Last April, a drama about the lives of the ama aired on the Japan Broadcasting System (NHK), with 20 percent of the population tuning in.

And in September, the French newspaper Le Monde published a front-page article profiling them, which led to initial speculation that Japan was appealing to have the female divers registered - especially considering that Unesco is headquartered in Paris.

Near the end of last month, officials in eight Japanese prefectures, including Mie and Ishikawa, announced that they had formed a joint panel to promote and preserve ama diving culture, aiming to have it designated as a Unesco intangible cultural heritage.

Though Japan claims it will apply jointly for Korean and Japanese divers, Korea remains skeptical and maintains it will file separately.

There are notable differences between the haenyeo and ama diving cultures and conditions.

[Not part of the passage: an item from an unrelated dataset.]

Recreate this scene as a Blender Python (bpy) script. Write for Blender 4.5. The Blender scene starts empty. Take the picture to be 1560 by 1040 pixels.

In addition, there are nearly 5,000 Korean divers compared to just 1,500 Japanese.

The Jeju Provincial Government also announced that it will formally seek Unesco designation for the cultural practices of its female divers, pledging to prioritize the efforts for 2014. Korea plans on applying by March for a 2015 inscription.

Foreign Affairs Minister Yun Byung-se also met with Bokova on Tuesday, protesting Japan’s attempts to list the World War II industrial sites of Kyushu and Yamaguchi as Unesco World Heritage.

This “goes against the fundamental ethics” of the register and rubs salt in the wounds of the Korean people, Yun argued.

Japanese media recently reported the city of Minamikyushu plans to submit to Unesco nearly 330 letters written by Japanese kamikaze pilots, primarily from Kyushu, before they left their bases during World War II. Officials there hope they will be included in the 2015 Memory of the World Register.

“While Director-General Bokova does not have decision-making authority, discussion of such problems during official meetings reaches the international community and sends off a strong warning about Japan’s wrongdoings,” a foreign affairs official said.

Bokova, the former foreign minister of Bulgaria and the first female director-general of Unesco, was re-elected for her second term in November.